In a sense, it was fitting for him to be the protagonist in that unexpected success in the early 2010s after his loss of discipline in 2008 cost his teammates against Manchester United in the Moscow rain.

While Drogba may not rival Fecafoot President Eto’o for longevity and titles, he more than made up for his deficiencies with an uncanny influence in big, tight games to be the difference for the Blues.

He netted nine cup final goals in as many games, notably FA Cup finals against Man United, Portsmouth and Liverpool while the most momentous strike came at the Allianz Arena against Bayern Munich in the 2012 CL decider.

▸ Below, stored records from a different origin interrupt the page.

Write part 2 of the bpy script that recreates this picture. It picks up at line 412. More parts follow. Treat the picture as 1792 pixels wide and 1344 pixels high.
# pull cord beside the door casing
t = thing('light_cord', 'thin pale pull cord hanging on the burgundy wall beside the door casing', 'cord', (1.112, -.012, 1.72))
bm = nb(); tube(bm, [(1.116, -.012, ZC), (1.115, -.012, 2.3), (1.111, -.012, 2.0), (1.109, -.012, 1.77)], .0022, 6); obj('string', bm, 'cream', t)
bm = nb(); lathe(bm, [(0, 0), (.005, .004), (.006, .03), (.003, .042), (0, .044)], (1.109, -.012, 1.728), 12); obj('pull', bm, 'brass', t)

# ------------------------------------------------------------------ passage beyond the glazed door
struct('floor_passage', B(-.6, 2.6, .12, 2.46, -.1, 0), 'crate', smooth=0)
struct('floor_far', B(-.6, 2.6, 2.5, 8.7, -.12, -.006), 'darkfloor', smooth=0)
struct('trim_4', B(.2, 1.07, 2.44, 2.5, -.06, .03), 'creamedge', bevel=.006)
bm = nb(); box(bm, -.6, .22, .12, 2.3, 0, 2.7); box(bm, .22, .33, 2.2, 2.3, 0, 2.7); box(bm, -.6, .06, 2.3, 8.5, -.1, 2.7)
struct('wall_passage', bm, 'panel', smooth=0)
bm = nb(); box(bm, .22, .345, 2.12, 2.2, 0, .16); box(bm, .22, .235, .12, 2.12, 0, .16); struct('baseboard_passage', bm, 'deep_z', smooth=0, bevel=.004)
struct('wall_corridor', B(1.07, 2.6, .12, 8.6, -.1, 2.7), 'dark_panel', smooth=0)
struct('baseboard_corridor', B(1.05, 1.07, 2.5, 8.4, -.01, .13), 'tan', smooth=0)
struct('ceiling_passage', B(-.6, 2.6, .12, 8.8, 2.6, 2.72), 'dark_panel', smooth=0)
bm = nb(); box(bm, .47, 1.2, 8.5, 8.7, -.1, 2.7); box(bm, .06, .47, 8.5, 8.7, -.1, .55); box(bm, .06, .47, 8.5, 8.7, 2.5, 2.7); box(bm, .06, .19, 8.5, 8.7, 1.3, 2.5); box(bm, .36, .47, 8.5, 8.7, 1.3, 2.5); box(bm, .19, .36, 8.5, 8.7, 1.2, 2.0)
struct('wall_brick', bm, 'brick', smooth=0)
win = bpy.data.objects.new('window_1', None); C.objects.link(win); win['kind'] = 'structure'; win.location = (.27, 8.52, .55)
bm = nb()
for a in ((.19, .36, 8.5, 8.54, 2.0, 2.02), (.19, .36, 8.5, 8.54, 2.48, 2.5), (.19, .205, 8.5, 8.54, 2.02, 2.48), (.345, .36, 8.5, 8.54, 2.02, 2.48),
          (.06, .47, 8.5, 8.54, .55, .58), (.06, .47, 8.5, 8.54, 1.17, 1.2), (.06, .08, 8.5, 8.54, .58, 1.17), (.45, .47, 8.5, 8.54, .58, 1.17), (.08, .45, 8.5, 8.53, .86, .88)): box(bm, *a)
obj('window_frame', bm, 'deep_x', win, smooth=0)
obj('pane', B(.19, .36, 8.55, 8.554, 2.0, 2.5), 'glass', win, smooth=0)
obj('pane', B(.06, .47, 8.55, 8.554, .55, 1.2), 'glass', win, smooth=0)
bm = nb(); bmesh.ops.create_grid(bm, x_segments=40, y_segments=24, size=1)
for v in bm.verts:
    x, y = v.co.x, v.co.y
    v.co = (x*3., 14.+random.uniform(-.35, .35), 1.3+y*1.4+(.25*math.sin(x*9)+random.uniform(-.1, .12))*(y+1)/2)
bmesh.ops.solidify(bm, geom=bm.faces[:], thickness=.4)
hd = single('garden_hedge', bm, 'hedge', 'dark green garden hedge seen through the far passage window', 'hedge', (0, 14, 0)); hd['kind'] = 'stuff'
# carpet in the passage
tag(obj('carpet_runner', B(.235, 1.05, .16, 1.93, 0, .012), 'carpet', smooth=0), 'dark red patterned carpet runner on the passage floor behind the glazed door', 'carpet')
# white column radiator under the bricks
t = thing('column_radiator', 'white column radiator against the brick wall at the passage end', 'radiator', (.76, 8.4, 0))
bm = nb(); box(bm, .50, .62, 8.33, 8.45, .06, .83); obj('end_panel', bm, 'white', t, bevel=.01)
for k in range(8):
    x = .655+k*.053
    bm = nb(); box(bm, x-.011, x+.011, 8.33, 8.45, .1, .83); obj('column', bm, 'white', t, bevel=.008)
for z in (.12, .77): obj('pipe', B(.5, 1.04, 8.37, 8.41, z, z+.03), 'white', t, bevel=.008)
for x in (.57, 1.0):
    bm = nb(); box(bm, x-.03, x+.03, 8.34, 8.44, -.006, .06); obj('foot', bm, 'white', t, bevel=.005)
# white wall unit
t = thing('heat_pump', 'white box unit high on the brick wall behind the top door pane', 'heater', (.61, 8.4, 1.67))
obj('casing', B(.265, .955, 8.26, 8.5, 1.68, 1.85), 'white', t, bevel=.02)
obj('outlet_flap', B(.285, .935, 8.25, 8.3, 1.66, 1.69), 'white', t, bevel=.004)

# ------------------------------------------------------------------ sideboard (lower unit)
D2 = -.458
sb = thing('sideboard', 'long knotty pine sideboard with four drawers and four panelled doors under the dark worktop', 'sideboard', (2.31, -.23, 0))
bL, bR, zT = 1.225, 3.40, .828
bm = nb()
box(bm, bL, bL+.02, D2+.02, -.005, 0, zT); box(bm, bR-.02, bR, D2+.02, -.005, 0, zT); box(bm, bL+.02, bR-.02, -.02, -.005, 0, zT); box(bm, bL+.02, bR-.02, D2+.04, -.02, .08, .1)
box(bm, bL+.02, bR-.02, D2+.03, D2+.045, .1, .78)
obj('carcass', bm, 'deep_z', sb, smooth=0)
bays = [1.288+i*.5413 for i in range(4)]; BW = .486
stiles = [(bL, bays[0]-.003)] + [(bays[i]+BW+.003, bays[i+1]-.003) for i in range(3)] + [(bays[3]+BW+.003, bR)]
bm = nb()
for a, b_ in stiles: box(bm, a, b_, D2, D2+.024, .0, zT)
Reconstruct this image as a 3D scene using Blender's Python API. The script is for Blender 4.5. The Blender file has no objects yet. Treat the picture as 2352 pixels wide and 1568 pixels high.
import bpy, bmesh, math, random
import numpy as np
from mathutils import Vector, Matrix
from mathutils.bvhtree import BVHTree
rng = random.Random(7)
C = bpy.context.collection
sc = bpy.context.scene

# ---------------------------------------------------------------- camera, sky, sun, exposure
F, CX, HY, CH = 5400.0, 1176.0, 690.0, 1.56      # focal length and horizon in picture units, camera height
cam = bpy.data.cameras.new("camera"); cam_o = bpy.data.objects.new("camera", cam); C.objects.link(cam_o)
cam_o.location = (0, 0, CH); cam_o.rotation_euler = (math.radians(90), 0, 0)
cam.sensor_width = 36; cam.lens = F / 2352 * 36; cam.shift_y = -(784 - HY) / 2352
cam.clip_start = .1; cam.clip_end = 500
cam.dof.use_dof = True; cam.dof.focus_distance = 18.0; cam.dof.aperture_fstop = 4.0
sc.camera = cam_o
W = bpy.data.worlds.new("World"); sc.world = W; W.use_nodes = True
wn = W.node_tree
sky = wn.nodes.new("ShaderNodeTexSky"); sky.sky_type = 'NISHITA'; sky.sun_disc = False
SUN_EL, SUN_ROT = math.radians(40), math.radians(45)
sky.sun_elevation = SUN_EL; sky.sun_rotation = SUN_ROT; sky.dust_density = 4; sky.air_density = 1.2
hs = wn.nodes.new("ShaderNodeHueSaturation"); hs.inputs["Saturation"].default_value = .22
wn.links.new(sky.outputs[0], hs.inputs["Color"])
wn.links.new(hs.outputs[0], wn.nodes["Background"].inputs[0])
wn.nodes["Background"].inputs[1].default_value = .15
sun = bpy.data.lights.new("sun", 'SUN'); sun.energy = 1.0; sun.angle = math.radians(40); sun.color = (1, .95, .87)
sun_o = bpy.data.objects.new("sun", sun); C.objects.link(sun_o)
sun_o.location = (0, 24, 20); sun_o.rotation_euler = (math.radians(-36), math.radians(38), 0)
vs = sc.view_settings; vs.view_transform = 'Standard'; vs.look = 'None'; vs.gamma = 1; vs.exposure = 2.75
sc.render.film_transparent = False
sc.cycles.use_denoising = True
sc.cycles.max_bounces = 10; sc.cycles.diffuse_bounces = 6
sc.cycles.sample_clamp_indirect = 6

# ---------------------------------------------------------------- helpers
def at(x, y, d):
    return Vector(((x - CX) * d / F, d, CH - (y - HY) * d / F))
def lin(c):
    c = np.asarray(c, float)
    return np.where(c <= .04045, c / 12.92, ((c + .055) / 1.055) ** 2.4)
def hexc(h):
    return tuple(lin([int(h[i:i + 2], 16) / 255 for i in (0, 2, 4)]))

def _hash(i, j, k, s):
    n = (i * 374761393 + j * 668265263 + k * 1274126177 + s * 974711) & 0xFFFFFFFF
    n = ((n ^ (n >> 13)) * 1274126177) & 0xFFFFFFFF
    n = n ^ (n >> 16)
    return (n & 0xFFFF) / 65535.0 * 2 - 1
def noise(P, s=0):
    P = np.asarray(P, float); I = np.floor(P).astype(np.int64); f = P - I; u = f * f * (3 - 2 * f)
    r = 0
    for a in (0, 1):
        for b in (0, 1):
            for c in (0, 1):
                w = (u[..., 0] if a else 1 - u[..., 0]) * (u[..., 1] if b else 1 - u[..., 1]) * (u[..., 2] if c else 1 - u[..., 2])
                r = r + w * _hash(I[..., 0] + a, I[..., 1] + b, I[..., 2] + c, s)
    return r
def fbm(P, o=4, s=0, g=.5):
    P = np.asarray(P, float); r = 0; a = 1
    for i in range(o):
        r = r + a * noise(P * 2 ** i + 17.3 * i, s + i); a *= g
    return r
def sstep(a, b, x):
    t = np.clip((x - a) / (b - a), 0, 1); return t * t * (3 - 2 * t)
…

In addition, he became the first African player to win the Premier League Golden Boot in 2007, and also the first from the continent to claim the accolade more than once after his 2009/10 success. At the time of his second, the Ivorian forward was the fifth player to reach the feat in the Premier League, although three more players have matched this including Egypt star Mohamed Salah.

104 top flight goals and 54 assists in 254 Prem games, a goal contribution in roughly two games, was certainly respectable if not hugely prolific.

That was Drogba the late bloomer. He may not have been as versatile as the legendary Cameroon striker, but what he did have was the fighting spirit and work ethic to achieve as much as he could in limited time.

He may not have been on the level of Eto’o but he certainly walked his own path and wrote a fascinating story that will live long in the hearts of fans at Stamford Bridge.